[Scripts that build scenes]
_____

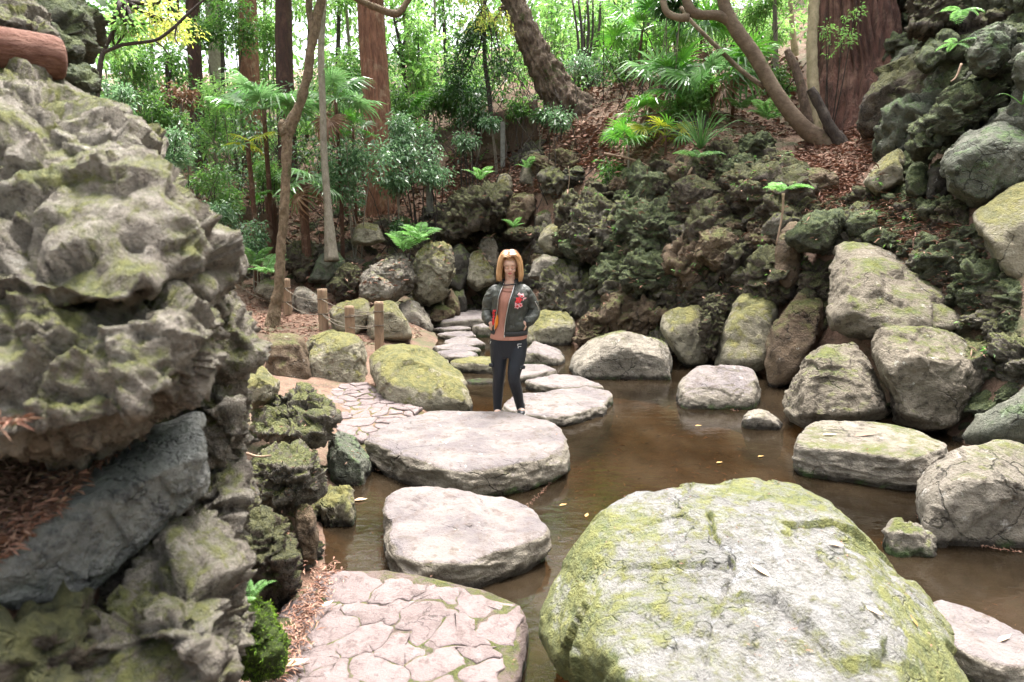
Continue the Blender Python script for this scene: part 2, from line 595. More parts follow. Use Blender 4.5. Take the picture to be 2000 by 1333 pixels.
def hit(px, py, t0=2.0, t1=70.0):
    """first terrain points along photo-pixel rays; arrays in, (N,3) and mask out"""
    px, py = np.atleast_1d(np.asarray(px, float)), np.atleast_1d(np.asarray(py, float))
    r = ray(px, py)
    done = np.zeros(len(px), bool)
    res = np.zeros((len(px), 3))
    t = t0
    while t < t1:
        p = np.array([0, 0, CAM_Z]) + r * t
        below = (p[:, 2] < H(p[:, 0], p[:, 1])) & ~done
        res[below] = p[below]
        done |= below
        if done.all():
            break
        t += .05 if t < 20 else .25
    return res, done


def ground_mat():
    m, nt = new_mat("forest_floor")
    co = nd(nt, "ShaderNodeTexCoord").outputs["Object"]
    geo = nd(nt, "ShaderNodeNewGeometry")
    nz = nd(nt, "ShaderNodeSeparateXYZ", {0: geo.outputs["Normal"]}).outputs[2]
    pz = nd(nt, "ShaderNodeSeparateXYZ", {0: geo.outputs["Position"]}).outputs[2]
    n1 = noise_(nt, co, 1.1, 7, .65, .3)
    n2 = noise_(nt, co, 9, 8, .75, .5)
    n3 = noise_(nt, co, 45, 6, .75)
    col = mix(nt, maprange(nt, n1, .38, .62), (.20, .115, .075), (.13, .085, .055))
    col = mix(nt, maprange(nt, n2, .45, .65, 0, .8), col, (.07, .045, .03))
    col = mix(nt, maprange(nt, n3, .52, .72, 0, .8), col, (.34, .22, .16))
    gr = maprange(nt, math_(nt, 'ADD', n1, math_(nt, 'MULTIPLY', n2, .3)), .68, .8, 0, .7)
    col = mix(nt, gr, col, (.07, .09, .03))
    bed = maprange(nt, pz, -.04, .02, 1, 0)
    bcol = mix(nt, maprange(nt, n1, .4, .6), (.15, .105, .065), (.075, .05, .03))
    bcol = mix(nt, maprange(nt, n2, .5, .64, 0, .8), bcol, (.035, .024, .015))
    bcol = mix(nt, maprange(nt, n3, .58, .7, 0, .7), bcol, (.22, .16, .10))
    col = mix(nt, bed, col, bcol)
    h = math_(nt, 'ADD', n2, math_(nt, 'MULTIPLY', n3, .5))
    bp = nd(nt, "ShaderNodeBump", {"Strength": .9, "Distance": .05, "Height": h})
    bs = nd(nt, "ShaderNodeBsdfPrincipled", {"Base Color": col, "Roughness": .9, "Normal": bp.outputs[0]})
    nd(nt, "ShaderNodeOutputMaterial", {0: bs.outputs[0]})
    return m


M['ground'] = ground_mat()
nx, ny = GZ.shape
idx = np.arange(nx * ny).reshape(nx, ny)
gF = np.stack([idx[:-1, :-1].ravel(), idx[1:, :-1].ravel(), idx[1:, 1:].ravel(), idx[:-1, 1:].ravel()], -1)
gV = np.stack([_gx.ravel(), _gy.ravel(), GZ.ravel()], -1)
ground = add_obj("ground", mesh_np("ground", gV, gF, M['ground']))
tag(ground, "reddish brown needle covered forest ground rising behind the pond", None, None, 'structure')

# ------------------------------------------------------------------ water
def water_mat():
    m, nt = new_mat("murky_pond_water")
    co = nd(nt, "ShaderNodeTexCoord").outputs["Object"]
    n1 = noise_(nt, co, .8, 5, .6, .5)
    n2 = noise_(nt, nd(nt, "ShaderNodeMapping", {0: co, 3: (1, 2.2, 1)}).outputs[0], 5.5, 4, .55, .6)
    n3 = noise_(nt, co, 22, 6, .8)
    n4 = noise_(nt, nd(nt, "ShaderNodeMapping", {0: co, 2: (0, 0, .5), 3: (1, 3.0, 1)}).outputs[0], 14, 5, .7, .8)
    col = mix(nt, maprange(nt, n1, .35, .65), (.023, .0160, .009), (.042, .030, .018))
    col = mix(nt, maprange(nt, n3, .6, .72, 0, .5), col, (.055, .033, .02))
    col = mix(nt, maprange(nt, n4, .58, .72, 0, .4), col, (.05, .032, .02))
    h = math_(nt, 'ADD', n2, math_(nt, 'MULTIPLY', n1, .6))
    bp = nd(nt, "ShaderNodeBump", {"Strength": .06, "Distance": .05, "Height": h})
    murk = nd(nt, "ShaderNodeBsdfDiffuse", {0: col})
    clear = nd(nt, "ShaderNodeBsdfTransparent", {0: (.49, .375, .225, 1)})
    body = nd(nt, "ShaderNodeMixShader", {0: maprange(nt, n1, .3, .7, .26, .5), 1: clear.outputs[0], 2: murk.outputs[0]})
    gl = nd(nt, "ShaderNodeBsdfGlossy", {"Color": (1, 1, 1, 1), "Roughness": .02, "Normal": bp.outputs[0]})
    fr = nd(nt, "ShaderNodeFresnel", {"IOR": 1.4, "Normal": bp.outputs[0]})
    sh = nd(nt, "ShaderNodeMixShader", {0: fr.outputs[0], 1: body.outputs[0], 2: gl.outputs[0]})
    nd(nt, "ShaderNodeOutputMaterial", {0: sh.outputs[0]})
    return m


M['water'] = water_mat()
_wx, _wy = np.linspace(-4.5, 5, 40), np.linspace(.2, 15.5, 60)
_a, _b = np.meshgrid(_wx, _wy, indexing='ij')
wV = np.stack([_a.ravel(), _b.ravel(), np.zeros(_a.size)], -1)
idx = np.arange(_a.size).reshape(_a.shape)
wF = np.stack([idx[:-1, :-1].ravel(), idx[1:, :-1].ravel(), idx[1:, 1:].ravel(), idx[:-1, 1:].ravel()], -1)
water = add_obj("water", mesh_np("water", wV, wF, M['water']))
tag(water, "still brown murky pond water between the stones", None, None, 'structure')
# ------------------------------------------------------------------ rocks
def _warp(q, a, f=1.0):
    return q + a * np.stack([perlin(q * f), perlin(q * f + 5.2), perlin(q * f + 9.7)], -1)


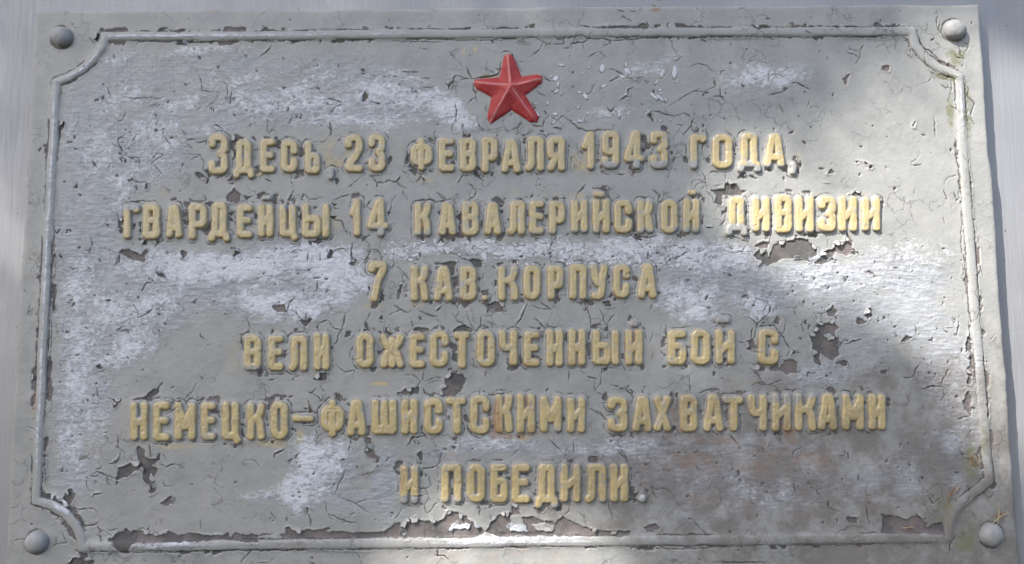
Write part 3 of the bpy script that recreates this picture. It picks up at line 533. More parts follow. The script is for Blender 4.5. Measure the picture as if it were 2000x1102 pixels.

_____

— Written instruction —
Reproduce only the lines from the beginning of the data through the line that contains "return res, done", both included, and please drop the pictures.

— Result —
Continue the Blender Python script for this scene: part 2, from line 595. More parts follow. Use Blender 4.5. Take the picture to be 2000 by 1333 pixels.
def hit(px, py, t0=2.0, t1=70.0):
    """first terrain points along photo-pixel rays; arrays in, (N,3) and mask out"""
    px, py = np.atleast_1d(np.asarray(px, float)), np.atleast_1d(np.asarray(py, float))
    r = ray(px, py)
    done = np.zeros(len(px), bool)
    res = np.zeros((len(px), 3))
    t = t0
    while t < t1:
        p = np.array([0, 0, CAM_Z]) + r * t
        below = (p[:, 2] < H(p[:, 0], p[:, 1])) & ~done
        res[below] = p[below]
        done |= below
        if done.all():
            break
        t += .05 if t < 20 else .25
    return res, done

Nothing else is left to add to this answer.